UK government issues response to call for evidence on loot boxes in video games

July 17, 2022

In 2020 the UK government’s response to the DCMS Select Committee Immersive and Addictive Technologies Inquiry stated that the government would launch a call for evidence to understand the impact of loot boxes. This followed a commitment made by the government to review the Gambling Act 2005 including considering issues around online loot boxes. The government has now published its response to its call for evidence.

In response to the  findings of the call for evidence, the government wants to see improved protections for children, young people and adults with regards to loot boxes, and to support better longer term research into the impacts of video games. To achieve this, the government’s view is that:

  • purchases of loot boxes should be unavailable to all children and young people unless and until they are enabled by a parent or guardian;
  • all players, including children, young people and adults, should have access to, and be aware of, spending controls and transparent information to support safe and responsible gaming; and
  • better evidence and research, enabled by improved access to data, should be developed to inform future policy making on loot boxes and video games more broadly.

In considering further actions that could be taken with regards to loot boxes, it has considered three broad types of responses that could be pursued: improved industry-led protections, by games companies and platforms, making changes to the Gambling Act 2005, and strengthening other statutory consumer protections.

It believes that it would be premature to pursue legislation regarding loot boxes without first pursuing enhanced industry-led protections.
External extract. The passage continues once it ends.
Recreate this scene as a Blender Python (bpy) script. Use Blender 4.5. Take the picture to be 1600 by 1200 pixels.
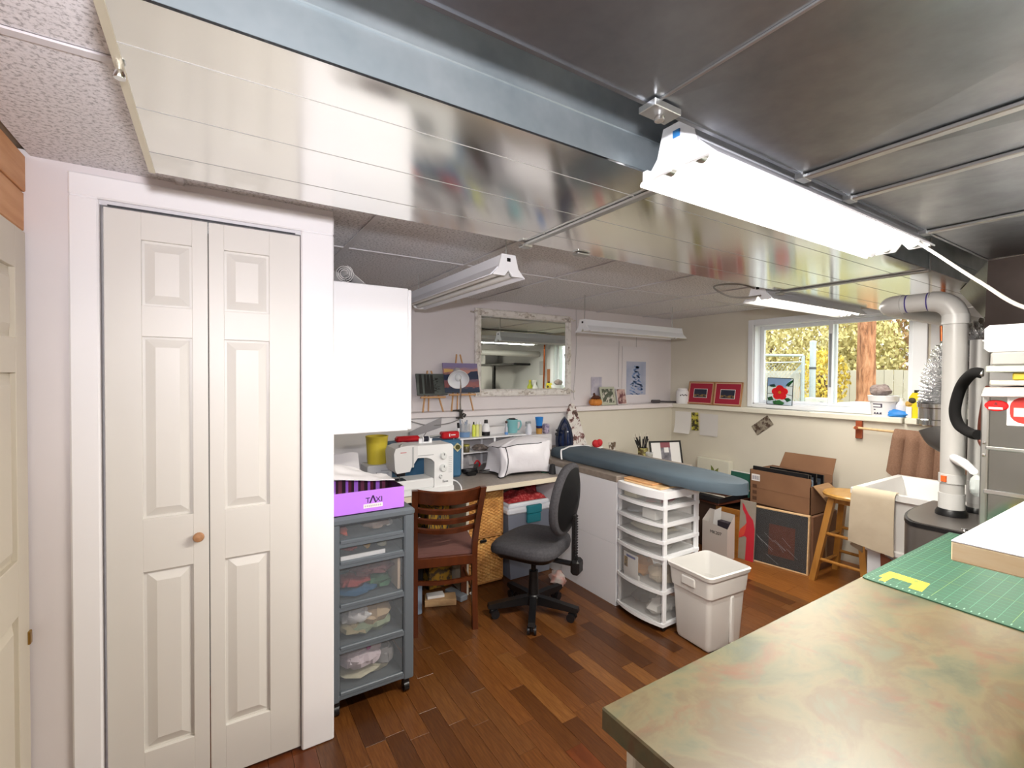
import bpy, bmesh, math, random
from mathutils import Vector, Matrix, Euler, noise
rnd = random.Random(7)
R = math.radians
SC = bpy.context.scene
COL = SC.collection
for o in list(bpy.data.objects):
    bpy.data.objects.remove(o, do_unlink=True)

# ------------------------------------------------------------------ camera, world, lamps, exposure
cam_d = bpy.data.cameras.new('camera')
cam_d.sensor_width = 36.0
cam_d.lens = 732.28 / 1600 * 36
cam_d.clip_start = 0.02
cam = bpy.data.objects.new('camera', cam_d)
COL.objects.link(cam)
def cam_matrix(yaw, pitch, roll, pos):
    f = Vector((math.sin(yaw)*math.cos(pitch), math.cos(yaw)*math.cos(pitch), math.sin(pitch)))
    r = Vector((math.cos(yaw), -math.sin(yaw), 0))
    u = r.cross(f)
    r2 = r*math.cos(roll) + u*math.sin(roll)
    u2 = u*math.cos(roll) - r*math.sin(roll)
    m = Matrix((r2, u2, -f)).transposed().to_4x4()
    m.translation = pos
    return m
cam.matrix_world = cam_matrix(R(32.389), R(-0.996), R(0.371), Vector((0, 0, 1.48)))
SC.camera = cam

def lamp(name, kind, loc, power, color=(1, 1, 1), size=None, size_y=None, rot=(0, 0, 0), parent=None):
    d = bpy.data.lights.new(name, kind)
    d.energy = power
    d.color = color
    if kind == 'AREA':
        d.shape = 'RECTANGLE'
        d.size = size
        d.size_y = size_y or size
    elif kind in ('POINT', 'SPOT'):
        d.shadow_soft_size = size or 0.03
    o = bpy.data.objects.new(name, d)
    o.location = loc
    o.rotation_euler = rot
    COL.objects.link(o)
    if parent:
        o.parent = parent
    return o

world = bpy.data.worlds.new('overcast_sky')
SC.world = world
world.use_nodes = True
wn = world.node_tree.nodes
wn['Background'].inputs['Color'].default_value = (0.93, 0.97, 1.0, 1)
wn['Background'].inputs['Strength'].default_value = 1.75
SUN = lamp('sun', 'SUN', (8, -4, 9), 2.4, (1.0, 0.93, 0.8))
SUN.data.angle = R(20)
SUN.rotation_euler = Vector((0.45, 0.55, -0.75)).to_track_quat('-Z', 'Y').to_euler()
FLASH_POWER = 84
FLASH_COLOR = (0.98, 0.95, 1.0)
fl_ = lamp('camera_flash', 'SPOT', (0.0, -0.02, 1.635), FLASH_POWER, FLASH_COLOR, 0.03)
fl_.data.spot_size = R(132)
fl_.data.spot_blend = 1.0
fl_.rotation_euler = Vector((math.sin(R(28)), math.cos(R(28)), .42)).to_track_quat('-Z', 'Y').to_euler()
TUBE_POWER = 34
TUBE_COLOR = (1.0, 0.945, 0.85)
TUBE_EMIT = 5.0
# added fill light behind the camera, brightens the room; no known lamp there
lamp('back_fill_light', 'AREA', (2.6, -1.2, 2.10), 30, (1.0, 0.9, 0.76), 1.2, 0.15)
SC.view_settings.view_transform = 'Standard'
SC.view_settings.look = 'None'
SC.view_settings.gamma = 1.0
SC.view_settings.use_curve_mapping = False
SC.view_settings.exposure = 0.64

# ------------------------------------------------------------------ materials
def lin(h):
    if isinstance(h, str):
        h = h.lstrip('#')
        c = [int(h[i:i+2], 16)/255 for i in (0, 2, 4)]
        return tuple(x/12.92 if x <= .04045 else ((x+.055)/1.055)**2.4 for x in c) + (1,)
    return tuple(h)[:3] + (1,)
MATS = {}
def new_mat(name):
    m = bpy.data.materials.new(name)
    m.use_nodes = True
    nt = m.node_tree
    return m, nt, nt.nodes['Principled BSDF']
def coord(nt, scale=(1, 1, 1), rot=(0, 0, 0), kind='Object'):
    tc = nt.nodes.new('ShaderNodeTexCoord')
    mp = nt.nodes.new('ShaderNodeMapping')
    mp.inputs['Scale'].default_value = scale
    mp.inputs['Rotation'].default_value = rot
    nt.links.new(tc.outputs[kind], mp.inputs['Vector'])
    return mp.outputs['Vector']
def noise_tex(nt, vec, scale, detail=3, rough=.55, dist=0):
    n = nt.nodes.new('ShaderNodeTexNoise')
    n.inputs['Scale'].default_value = scale
    n.inputs['Detail'].default_value = detail
    n.inputs['Roughness'].default_value = rough
    n.inputs['Distortion'].default_value = dist
    nt.links.new(vec, n.inputs['Vector'])
    return n.outputs['Fac']
def ramp(nt, fac, stops, interp='LINEAR'):
    r = nt.nodes.new('ShaderNodeValToRGB')
    r.color_ramp.interpolation = interp
    e = r.color_ramp.elements
    while len(e) < len(stops):
        e.new(0.5)
    for i, (p, c) in enumerate(stops):
        e[i].position = p
        e[i].color = lin(c)
    nt.links.new(fac, r.inputs['Fac'])
    return r.outputs['Color']
def bump(nt, b, fac, strength=.3, dist=.01):
    n = nt.nodes.new('ShaderNodeBump')
    n.inputs['Strength'].default_value = strength
    n.inputs['Distance'].default_value = dist
    nt.links.new(fac, n.inputs['Height'])
    nt.links.new(n.outputs['Normal'], b.inputs['Normal'])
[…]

DCMS will convene a technical working group to pursue enhanced industry-led measures to mitigate the risk of harms for children, young people and adults from loot boxes in video games. 

The government’s response to the call for evidence on loot boxes has been developed alongside its review of the Gambling Act 2005. A White Paper setting out the conclusions from the review and vision for the gambling sector will be published as soon as possible. 

However, the government has said that it does not intend to amend or extend the scope of gambling regulation to cover loot boxes at this time. It has considered regulating loot boxes as gambling as one means of mitigating the risk of harm for children and adults, and has concluded that it would come with significant limitations. Although many loot boxes share some similarities with traditional gambling products, the ability to legitimately cash out rewards is an important distinction. In particular, the prize does not normally have real world monetary value outside of the game, and its primary utility is to enhance the in-game experience. 

The government further says that the Gambling Commission has shown that it can and will take action where the trading of items obtained from loot boxes does amount to unlicensed gambling, and it will continue to take robust enforcement action where needed. In addition, changing the Gambling Act to cover loot boxes would have significant implementation challenges and risks of unintended consequences. For example, it would require substantial changes to the gambling tax system, would dramatically increase the scope and costs of running the Gambling Commission, and it could risk capturing other unintended aspects of video games or activities outside of video games with a random reward mechanism.

In not taking forward changes to the Gambling Act, the government recognises that other statutory consumer protection obligations will continue to be the relevant regulatory framework for loot boxes and wider issues concerning video games. It says that the UK’s current consumer and data protection legislation and guidance provides a strong foundation for mitigating the risks of harms associated with loot boxes for children, young people and adults. Further legislative change may risk unintended consequences. For example, legislation to introduce an outright ban on children purchasing loot boxes could have the unintended effect of more children using adult accounts, and thus having more limited parental oversight of their play and spending.

It intends to keep this position under review, in light of emerging evidence on harms, progress made in improving industry-led protections, and any specific proposals on increasing statutory protections for consumers. 

The government will launch a Video Games Research Framework to support better research, enabled by improved access to data, on the positive and negative impacts of video games. This would aim to support policymakers, the games industry, and players on future work to maximise the positive impacts of games, and to reduce the risk of negative impacts, including harms. The government says that it will provide an update on the output of the technical working group and progress made to strengthen industry-led measures, by the first quarter of 2023.